Cannibal Shark: Hammerhead Tries To Eat Blacktip Off Fisherman’s Line

A large shark is making waves once again near Florida’s Bonita Beach, as a hammerhead has been filmed trying to prey upon a smaller blacktip shark, cannibalizing the predator as it was caught on a fisherman’s line.

The video was filmed by a group of boaters on Tuesday about 15 miles off Bonita Beach, and immediately sparked interest when it was posted to the Facebook page of Wink News. As the group filmed, a six-foot-long hammerhead circled their boat, inching closer to a smaller blacktip shark that one of the anglers had hooked. After just a moment’s hesitation, the hammerhead attacked the smaller shark while the blacktip tried to flee despite the line that held it near the boat.

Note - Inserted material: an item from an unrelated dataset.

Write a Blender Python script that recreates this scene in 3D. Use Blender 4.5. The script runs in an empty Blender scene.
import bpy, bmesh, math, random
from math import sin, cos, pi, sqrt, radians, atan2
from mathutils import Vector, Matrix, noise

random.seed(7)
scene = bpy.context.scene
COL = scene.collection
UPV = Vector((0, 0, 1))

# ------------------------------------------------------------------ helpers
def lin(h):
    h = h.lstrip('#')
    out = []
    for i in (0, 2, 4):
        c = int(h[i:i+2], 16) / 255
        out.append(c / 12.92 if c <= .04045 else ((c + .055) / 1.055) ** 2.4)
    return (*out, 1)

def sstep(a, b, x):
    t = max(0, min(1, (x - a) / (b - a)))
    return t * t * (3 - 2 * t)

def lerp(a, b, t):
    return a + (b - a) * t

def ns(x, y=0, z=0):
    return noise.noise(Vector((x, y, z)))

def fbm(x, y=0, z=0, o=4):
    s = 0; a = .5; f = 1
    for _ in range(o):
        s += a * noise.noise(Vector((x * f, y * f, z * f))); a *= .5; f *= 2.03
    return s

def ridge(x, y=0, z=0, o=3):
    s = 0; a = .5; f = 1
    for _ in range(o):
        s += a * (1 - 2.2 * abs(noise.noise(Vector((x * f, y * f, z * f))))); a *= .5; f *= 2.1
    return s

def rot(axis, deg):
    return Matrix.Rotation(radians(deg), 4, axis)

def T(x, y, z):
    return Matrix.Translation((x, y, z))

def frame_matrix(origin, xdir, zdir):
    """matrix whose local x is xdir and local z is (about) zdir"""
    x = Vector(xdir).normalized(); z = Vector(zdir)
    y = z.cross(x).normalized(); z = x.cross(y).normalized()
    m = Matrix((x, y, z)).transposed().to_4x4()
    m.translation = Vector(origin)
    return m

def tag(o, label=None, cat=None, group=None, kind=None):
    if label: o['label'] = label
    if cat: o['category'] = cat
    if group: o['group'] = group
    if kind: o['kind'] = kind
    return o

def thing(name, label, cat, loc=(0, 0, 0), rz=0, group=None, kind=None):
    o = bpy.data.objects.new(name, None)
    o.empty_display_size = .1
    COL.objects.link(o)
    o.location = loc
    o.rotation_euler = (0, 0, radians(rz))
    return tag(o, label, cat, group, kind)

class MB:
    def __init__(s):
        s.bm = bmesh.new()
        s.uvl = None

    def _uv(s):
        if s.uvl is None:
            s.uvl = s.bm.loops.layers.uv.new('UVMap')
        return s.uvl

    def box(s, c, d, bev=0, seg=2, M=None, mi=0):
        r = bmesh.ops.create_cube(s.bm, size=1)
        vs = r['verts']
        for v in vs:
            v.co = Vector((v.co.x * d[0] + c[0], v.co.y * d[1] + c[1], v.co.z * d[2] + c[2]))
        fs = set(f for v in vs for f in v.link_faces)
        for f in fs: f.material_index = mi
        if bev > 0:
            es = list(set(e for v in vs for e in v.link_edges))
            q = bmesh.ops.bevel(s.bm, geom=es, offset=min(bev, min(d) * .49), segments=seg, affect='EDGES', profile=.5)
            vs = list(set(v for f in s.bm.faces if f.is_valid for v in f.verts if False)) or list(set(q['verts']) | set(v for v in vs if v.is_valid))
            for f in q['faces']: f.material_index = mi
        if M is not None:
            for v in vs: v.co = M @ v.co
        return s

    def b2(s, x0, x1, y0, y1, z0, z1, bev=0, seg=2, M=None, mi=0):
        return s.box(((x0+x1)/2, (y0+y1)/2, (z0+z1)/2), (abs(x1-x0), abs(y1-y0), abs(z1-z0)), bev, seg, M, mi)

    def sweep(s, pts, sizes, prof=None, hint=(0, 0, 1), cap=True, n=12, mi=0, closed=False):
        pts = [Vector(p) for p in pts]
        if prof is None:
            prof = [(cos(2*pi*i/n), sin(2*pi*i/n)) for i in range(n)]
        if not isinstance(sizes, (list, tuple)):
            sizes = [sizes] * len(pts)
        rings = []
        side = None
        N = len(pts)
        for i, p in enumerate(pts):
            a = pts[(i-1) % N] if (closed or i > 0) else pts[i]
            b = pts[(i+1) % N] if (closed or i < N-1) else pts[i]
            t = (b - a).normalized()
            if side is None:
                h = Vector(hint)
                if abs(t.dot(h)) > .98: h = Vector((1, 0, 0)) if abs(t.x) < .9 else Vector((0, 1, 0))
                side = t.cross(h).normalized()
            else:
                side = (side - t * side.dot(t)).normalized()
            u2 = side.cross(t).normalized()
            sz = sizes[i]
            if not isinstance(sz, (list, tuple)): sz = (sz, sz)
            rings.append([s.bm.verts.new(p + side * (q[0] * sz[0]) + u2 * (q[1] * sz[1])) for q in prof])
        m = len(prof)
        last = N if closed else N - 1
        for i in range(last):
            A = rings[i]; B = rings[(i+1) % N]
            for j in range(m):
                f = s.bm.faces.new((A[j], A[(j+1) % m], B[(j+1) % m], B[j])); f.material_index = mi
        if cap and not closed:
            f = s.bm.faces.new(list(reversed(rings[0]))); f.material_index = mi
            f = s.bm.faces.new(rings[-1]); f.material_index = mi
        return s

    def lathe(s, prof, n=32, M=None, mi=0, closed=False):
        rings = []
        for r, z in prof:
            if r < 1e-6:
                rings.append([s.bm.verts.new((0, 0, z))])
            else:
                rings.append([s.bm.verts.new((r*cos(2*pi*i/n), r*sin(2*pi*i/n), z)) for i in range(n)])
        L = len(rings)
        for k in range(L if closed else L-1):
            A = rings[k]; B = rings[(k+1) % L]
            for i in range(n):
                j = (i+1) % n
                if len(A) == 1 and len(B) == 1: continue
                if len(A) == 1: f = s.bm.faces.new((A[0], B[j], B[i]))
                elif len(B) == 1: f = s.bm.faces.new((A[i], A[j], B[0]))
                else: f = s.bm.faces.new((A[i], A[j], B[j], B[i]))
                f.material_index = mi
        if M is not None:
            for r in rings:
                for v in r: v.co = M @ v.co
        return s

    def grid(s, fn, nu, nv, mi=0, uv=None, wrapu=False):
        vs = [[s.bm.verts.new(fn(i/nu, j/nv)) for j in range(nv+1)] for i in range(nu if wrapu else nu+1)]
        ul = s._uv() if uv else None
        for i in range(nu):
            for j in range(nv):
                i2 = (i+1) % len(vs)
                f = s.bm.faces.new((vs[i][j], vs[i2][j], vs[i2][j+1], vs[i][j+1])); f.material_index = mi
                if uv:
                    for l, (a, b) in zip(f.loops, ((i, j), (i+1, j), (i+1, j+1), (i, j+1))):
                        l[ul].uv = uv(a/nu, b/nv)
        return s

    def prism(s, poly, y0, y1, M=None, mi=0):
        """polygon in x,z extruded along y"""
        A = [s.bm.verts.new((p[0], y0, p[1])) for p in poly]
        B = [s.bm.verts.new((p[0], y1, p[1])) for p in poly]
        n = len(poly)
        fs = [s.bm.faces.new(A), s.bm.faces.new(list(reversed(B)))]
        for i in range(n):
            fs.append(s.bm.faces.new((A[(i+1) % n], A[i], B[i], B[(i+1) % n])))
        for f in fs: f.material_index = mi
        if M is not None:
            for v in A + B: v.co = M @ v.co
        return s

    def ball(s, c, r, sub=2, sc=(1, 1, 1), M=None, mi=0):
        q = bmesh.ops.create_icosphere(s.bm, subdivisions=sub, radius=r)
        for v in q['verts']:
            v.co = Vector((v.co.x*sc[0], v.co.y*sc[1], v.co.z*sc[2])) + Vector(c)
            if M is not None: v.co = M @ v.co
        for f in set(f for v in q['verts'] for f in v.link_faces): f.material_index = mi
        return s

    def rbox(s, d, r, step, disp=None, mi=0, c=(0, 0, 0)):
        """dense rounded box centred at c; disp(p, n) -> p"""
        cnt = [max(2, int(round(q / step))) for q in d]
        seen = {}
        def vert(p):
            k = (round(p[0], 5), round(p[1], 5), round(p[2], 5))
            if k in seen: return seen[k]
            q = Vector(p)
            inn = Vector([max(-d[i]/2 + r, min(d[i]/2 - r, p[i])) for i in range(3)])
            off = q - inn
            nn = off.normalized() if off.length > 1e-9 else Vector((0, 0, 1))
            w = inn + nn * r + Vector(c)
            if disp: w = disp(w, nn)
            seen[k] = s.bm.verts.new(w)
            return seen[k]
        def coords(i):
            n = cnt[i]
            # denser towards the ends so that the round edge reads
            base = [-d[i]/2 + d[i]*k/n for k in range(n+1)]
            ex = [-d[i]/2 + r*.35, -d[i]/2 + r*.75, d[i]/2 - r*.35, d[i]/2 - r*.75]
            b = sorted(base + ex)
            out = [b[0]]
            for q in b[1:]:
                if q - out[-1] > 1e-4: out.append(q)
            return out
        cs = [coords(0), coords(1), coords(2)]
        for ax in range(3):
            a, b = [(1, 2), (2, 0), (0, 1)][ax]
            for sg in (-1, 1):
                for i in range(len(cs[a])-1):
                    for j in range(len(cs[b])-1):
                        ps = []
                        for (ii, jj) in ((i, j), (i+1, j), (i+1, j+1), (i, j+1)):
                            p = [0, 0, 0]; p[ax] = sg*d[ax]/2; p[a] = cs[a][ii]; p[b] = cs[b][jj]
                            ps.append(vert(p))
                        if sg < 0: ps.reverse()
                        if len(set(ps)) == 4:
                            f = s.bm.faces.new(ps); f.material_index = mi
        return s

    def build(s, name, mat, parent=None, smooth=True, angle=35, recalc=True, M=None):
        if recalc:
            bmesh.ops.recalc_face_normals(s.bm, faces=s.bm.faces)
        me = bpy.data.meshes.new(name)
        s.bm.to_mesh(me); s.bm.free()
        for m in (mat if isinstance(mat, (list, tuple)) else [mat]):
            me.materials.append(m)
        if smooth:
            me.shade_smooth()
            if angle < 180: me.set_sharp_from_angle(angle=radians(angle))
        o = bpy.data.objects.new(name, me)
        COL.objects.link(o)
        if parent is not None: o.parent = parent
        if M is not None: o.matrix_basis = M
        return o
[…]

Captain Jeff Littlejohn, who operates a fishing charter in south Fort Meyers, noted that it was far from uncommon to see larger sharks attempting to prey upon their smaller brethren. Pointing out that the larger sharks often see the smaller predators as an easy meal, he also related that he had caught a hammerhead recently in the same area.

“Sharks are pretty plentiful right now, especially the hammerheads around that area, bout five or six foot, the average,” he said.

The footage comes to light just days after another shark was filmed in Bonita Beach, closely approaching the shore. Though the species of shark was not identified, according to KTRK-TV, the animal was filmed in just a few feet of water, circling within the surf. A family of beachgoers at first mistook the shark for a dolphin, but prudently exited the water anyway, shortly before the predator’s fin was spotted breaking the surface.

Local charter captains have related that they’ve spotted numerous sharks in the region around Bonita Beach over the last few weeks. Last month, footage of a massive gathering of sharks in the Gulf of Mexico was filmed from an oil platform located roughly 30 miles from the Louisiana coast. As the Inquisitr previously reported, the gathering was composed mainly of blacktip and spinner sharks, smaller species that are undertaking a yearly migration. Similarly, large schools of sharks have been spotted off the Florida coastline as well over the past few weeks.

Though hammerhead sharks make their habitat in Southwest Florida year-round, experts assert that they pose little danger to beachgoers.